Hopeful Pessimism: Asking the Dharma Tarot
In these days of international, national, and personal difficulty (I want to say impossibility) I've been eagerly anticipating Mara van der Lugt's new book, Hopeful Pessimism. She argues that optimism taken at its most simplistic, crude manner can be a vice, and hopeful pessimism, linked to activism, not to fatalism and resignation, is a virtue. Hope can be bleak, it can be heavy, but it can also be compatible with determination and perseverance. Hopeful pessimism is the certainty that we will strive for a better world, even if we're doomed. That the striving is worth it. We keep going because that's what a bodhisattva does. There is no other way.
I asked the cards:
What are the dangers of mindless optimism?
2 of Cups (Bhadda Kapilani & Mahakasyapa).
Here are partners, people who have fully found their Person. Emotionally they are two--can they extend that further? They may easily start to believe that their life is available to everyone, that every person is in full control over their life--the bootstraps approach, The Secret approach, the ignoring of social justice. They may see people who suffer, who do not feel optimistic, as deficient and sad.
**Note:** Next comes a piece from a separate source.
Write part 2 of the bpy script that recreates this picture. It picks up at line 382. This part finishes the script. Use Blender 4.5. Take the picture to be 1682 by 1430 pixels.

Often optimists aren't good at seeing the other side--they're afraid that the bad times will come to them, and thus they pretend that the Law of Attraction is the Way, that all their joy is of their own doing, and not also luck, circumstance, history and privilege.
What are the dangers of unchecked pessimism?
10 of Incense (Jizo).
Optimists often find pessimists alarming and scary. When people hear that the first noble truth is the truth of suffering, they get upset. When they hear the Dharma Seal that emotions, influenced by delusions, are suffering, they become troubled. Pessimism unchecked by determination and perseverance leads to exhaustion, hopelessness, and utter despair, the thought that there's no point in it all. It's not a place that helps us or others.
How can the two be integrated in ways that can support ourselves and the world?
8 of Incense (Koans) , Page of Flowers (Shariputra), Queen of Incense (Green Tara).
Mind/breath and body/embodiment come up here. Koans tell us to drop our preconceptions about these concepts that we give opposite names, to drop as many of our preconceptions as possible. We don't know the future, so we cannot know what will be "good," what "bad," in the "end." Koans remind us to not hesitate when difficulties arise and we can't seem to break through. They are a challenge, an invitation.
The goddess tells Shariputra that his thinking has created his fears. Fear leads his senses to take advantage of him. Shariputra is loyal and focused, but also stubborn about following rules. His stubbornness is tested when a goddess changes him from male to female, when he learns that male and female are ideas, words, with no inherent existence. Shariputra explores the world, always searching, always teachable, always persevering.
Green Tara is committed to work for the benefit of all beings, as quick as lightning, She tells the truth with compassion, so her words don't scare others away. She embodies enlightened activity, automatically doing what's needed in each moment for the benefit of all beings. Is Green Tara an optimist? I don't know, but I do know that she just keeps doing the work of the bodhisattva, no matter what happens next. If there is good to do, do it. If you can help others, help them. Green Tara is not passive, even when she despairs. She harnesses what van der Lugt calls the "wild power that is harnessed only when life's darkest forces are gathered into the strange alchemy of hope."